The strongest three chips are called GT 750M, GT 745M and GT 740M

Apr 1, 2013 13:32 GMT  ·  By

NVIDIA has finally made the official introduction of its new series of graphics processing units for mobile computers: the GeForce GT 700M line, complete with GPU Boost 2.0.

Oddly enough, the NVIDIA GPU Boost 2.0 technology is the main difference between the newcomers and the GTX 660M, GT 650M, GT645M, and GT 640M and GT 640M LE.

The core features are largely similar, but the GPU Boost 2.0 and higher memory clocks are a definite advantage.

Overall, the newcomers should perform between 15% and 25% better than their predecessors.

And now, the specifications. We will start with the strongest chip and work our way down from there.

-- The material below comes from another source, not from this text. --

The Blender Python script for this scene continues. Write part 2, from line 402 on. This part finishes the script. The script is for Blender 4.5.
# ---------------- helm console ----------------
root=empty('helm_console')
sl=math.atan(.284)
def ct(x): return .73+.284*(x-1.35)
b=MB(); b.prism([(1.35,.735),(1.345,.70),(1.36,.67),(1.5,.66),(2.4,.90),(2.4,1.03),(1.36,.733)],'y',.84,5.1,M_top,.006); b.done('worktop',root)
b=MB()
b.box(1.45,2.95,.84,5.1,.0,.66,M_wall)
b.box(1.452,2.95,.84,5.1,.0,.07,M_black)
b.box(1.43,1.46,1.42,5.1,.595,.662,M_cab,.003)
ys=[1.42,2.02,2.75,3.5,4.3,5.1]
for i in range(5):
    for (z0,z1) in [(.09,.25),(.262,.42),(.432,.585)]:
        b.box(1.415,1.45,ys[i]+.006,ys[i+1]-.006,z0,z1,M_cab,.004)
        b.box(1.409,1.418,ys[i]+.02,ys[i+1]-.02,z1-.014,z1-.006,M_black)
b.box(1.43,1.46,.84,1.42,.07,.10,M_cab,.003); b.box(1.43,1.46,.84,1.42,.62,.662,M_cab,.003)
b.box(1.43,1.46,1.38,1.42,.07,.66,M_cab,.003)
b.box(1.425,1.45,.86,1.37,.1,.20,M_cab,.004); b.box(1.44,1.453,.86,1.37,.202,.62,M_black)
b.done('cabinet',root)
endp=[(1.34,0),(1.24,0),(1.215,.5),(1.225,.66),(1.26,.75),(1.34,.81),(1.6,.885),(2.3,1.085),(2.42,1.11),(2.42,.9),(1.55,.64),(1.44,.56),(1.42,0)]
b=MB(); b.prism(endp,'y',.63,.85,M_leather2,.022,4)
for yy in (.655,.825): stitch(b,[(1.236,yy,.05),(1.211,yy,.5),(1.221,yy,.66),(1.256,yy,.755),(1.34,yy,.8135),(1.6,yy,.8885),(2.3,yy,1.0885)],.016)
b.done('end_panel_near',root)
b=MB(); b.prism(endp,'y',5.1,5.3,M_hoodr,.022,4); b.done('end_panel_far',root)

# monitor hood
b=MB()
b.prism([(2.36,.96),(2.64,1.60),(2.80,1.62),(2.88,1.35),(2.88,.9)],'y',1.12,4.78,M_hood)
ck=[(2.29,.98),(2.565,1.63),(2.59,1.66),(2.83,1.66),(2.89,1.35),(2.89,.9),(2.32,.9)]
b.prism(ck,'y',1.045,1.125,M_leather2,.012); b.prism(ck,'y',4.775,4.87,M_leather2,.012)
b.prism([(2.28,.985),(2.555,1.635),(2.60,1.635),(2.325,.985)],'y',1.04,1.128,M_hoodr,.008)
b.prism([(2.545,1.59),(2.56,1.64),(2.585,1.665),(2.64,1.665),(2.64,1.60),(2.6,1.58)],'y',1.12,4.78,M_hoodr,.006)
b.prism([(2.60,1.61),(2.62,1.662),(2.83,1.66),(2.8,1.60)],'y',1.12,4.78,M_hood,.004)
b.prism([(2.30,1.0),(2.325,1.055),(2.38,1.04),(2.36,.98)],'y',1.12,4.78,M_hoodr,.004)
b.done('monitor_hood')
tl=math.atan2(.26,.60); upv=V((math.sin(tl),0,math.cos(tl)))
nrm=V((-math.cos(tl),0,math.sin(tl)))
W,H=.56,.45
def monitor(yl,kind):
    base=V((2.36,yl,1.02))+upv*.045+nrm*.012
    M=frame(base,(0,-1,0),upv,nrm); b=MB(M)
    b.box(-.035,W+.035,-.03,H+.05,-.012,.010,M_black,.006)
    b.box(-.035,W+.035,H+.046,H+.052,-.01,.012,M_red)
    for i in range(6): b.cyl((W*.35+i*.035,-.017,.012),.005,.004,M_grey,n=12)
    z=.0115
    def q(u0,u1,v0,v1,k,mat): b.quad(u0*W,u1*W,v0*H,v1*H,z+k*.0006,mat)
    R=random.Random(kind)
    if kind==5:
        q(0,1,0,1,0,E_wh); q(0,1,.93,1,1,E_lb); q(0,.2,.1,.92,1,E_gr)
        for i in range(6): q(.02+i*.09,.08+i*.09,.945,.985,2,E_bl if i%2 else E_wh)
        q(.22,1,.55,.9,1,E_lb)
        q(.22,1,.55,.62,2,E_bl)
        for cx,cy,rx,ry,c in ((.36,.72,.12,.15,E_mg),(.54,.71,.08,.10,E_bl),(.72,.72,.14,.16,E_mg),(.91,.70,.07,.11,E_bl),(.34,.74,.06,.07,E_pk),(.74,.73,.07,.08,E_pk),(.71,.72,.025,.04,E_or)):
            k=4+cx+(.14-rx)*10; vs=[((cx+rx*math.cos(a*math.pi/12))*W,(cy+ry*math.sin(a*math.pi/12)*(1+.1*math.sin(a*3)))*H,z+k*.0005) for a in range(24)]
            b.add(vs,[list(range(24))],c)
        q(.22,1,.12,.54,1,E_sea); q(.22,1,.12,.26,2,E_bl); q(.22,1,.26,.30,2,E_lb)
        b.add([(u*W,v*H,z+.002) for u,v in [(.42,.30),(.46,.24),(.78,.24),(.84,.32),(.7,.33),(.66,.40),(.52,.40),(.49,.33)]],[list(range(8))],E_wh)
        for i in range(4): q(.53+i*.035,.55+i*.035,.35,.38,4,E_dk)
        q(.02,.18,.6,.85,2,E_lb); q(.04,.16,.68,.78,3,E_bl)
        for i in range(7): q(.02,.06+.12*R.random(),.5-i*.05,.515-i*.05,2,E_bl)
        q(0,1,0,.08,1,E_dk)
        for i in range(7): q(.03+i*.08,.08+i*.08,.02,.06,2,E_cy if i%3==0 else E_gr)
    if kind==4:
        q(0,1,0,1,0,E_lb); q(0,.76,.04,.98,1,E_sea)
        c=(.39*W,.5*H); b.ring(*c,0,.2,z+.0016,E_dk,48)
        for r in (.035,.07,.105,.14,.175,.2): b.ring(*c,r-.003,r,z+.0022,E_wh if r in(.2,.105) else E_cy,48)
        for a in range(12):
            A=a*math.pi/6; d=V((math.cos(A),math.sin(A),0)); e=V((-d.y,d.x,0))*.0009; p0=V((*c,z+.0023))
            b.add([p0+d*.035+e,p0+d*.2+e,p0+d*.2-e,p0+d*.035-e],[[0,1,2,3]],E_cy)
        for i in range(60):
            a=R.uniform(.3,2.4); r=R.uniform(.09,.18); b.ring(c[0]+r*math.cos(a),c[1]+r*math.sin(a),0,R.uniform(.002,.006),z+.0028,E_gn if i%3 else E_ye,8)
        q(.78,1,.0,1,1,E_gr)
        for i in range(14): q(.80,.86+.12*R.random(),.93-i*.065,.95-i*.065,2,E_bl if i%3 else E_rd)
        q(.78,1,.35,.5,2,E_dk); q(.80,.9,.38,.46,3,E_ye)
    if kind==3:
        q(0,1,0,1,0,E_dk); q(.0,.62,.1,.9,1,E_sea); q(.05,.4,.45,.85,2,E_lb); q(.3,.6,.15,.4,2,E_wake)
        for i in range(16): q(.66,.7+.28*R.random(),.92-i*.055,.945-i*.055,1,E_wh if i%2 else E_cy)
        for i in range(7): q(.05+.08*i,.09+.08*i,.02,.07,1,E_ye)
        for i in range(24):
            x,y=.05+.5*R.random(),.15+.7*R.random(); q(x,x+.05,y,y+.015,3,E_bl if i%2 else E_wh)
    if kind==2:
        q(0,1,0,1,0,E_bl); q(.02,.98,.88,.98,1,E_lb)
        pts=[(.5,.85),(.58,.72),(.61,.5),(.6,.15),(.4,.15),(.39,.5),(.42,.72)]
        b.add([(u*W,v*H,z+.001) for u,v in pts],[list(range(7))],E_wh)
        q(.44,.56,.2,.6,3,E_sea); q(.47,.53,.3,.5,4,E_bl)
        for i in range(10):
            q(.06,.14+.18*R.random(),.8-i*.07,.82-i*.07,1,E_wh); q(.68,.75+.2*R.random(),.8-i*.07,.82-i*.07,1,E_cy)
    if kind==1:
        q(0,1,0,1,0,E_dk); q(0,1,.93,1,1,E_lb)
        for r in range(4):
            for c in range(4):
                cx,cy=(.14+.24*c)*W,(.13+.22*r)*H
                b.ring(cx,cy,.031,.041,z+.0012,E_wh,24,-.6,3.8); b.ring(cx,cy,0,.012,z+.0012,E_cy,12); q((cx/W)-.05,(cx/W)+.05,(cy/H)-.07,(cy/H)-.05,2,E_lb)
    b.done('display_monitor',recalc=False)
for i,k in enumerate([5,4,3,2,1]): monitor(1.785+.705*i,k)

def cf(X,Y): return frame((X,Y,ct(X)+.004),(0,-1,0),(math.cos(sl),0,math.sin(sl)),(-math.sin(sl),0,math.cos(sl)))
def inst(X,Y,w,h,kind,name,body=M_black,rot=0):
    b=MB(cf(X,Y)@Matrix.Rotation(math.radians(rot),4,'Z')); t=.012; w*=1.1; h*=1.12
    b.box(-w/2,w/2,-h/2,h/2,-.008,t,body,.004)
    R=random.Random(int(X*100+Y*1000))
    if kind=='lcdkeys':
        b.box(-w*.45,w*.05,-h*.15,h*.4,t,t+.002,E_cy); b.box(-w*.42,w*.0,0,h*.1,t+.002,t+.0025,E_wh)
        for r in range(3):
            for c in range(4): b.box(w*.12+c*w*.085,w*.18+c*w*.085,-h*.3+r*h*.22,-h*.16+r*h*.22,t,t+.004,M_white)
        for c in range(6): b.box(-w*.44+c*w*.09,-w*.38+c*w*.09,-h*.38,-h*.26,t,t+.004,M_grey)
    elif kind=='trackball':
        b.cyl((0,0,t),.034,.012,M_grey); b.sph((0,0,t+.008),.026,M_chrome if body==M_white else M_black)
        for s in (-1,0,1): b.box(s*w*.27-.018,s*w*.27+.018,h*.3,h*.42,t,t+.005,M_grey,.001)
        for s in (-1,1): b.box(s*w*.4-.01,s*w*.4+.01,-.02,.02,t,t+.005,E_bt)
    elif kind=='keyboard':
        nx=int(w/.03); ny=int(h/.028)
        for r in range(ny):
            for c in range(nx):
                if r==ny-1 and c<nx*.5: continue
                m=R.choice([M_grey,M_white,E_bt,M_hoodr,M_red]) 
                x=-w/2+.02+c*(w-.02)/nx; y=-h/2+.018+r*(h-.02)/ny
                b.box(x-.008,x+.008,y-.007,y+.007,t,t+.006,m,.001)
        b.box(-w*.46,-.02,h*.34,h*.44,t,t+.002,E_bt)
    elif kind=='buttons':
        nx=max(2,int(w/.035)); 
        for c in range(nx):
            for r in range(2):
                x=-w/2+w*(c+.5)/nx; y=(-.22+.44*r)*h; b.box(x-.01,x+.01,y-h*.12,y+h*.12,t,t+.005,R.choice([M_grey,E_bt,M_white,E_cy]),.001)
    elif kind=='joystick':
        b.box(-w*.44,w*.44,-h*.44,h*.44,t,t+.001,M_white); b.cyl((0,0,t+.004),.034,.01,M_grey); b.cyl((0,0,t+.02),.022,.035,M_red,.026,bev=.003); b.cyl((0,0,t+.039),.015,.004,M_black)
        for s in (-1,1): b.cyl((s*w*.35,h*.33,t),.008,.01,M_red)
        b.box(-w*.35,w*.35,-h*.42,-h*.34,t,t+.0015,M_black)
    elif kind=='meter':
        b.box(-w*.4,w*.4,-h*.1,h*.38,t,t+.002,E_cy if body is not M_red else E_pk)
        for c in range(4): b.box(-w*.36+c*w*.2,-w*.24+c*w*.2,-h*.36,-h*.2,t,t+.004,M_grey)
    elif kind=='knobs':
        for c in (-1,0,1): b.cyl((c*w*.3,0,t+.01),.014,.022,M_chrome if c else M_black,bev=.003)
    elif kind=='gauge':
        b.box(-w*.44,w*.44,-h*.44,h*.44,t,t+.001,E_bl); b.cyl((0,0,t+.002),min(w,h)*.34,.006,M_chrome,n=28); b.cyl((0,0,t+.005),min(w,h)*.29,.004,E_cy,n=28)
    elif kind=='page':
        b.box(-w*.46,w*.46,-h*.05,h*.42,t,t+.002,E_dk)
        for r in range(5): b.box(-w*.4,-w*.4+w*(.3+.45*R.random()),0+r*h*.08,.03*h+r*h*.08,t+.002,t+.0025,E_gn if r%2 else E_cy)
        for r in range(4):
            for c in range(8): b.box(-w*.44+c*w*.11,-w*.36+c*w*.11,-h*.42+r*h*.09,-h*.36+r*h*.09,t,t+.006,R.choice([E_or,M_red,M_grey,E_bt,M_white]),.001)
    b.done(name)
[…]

The so-called flagship is the GeForce GT 750M and is powered by the 28nm GK107 or GK106 processor.

It has a memory interface of 128 bits and a top VRAM amount of 2 GB (either GDDR5 or DDR3). The bandwidth is of 80 GB/s tops and the memory frequency can reach 5 GHz.

The CUDA core count is 384 and the top base frequency is of 967 MHz. GPU Boost 2.0 will, of course, activate when appropriate.

The “mid-range” chip, GeForce GT 745M, is a GK107 with the same number of CUDA cores. It is actually identical to the GT 750M, save for the clock speed, which is 837 MHz.

That leaves the GeForce GT 740M, which bizarrely enough has a clock of 980 MHz but the same other specs as GT 745M. We suppose NVIDIA might have mixed up the speeds between the two.

That's it for the GK106/GK107-powered discrete GPUs. Of the other four, two use GK208 28nm chips (384 cores) and the others are rebranded Fermi chips (96 CUDA cores).

The former two are called GeForce GT 735M and 730M. They get 2 GB DDR3 (or less) at 2 GHz, 64-bit memory bus and 889 / 719 MHz GPU clock.

The 720M and 710M also have up to 2 GB DDR3, but only 938 / 800 MHz with Boost and memory speed of 2 / 1.8 GHz.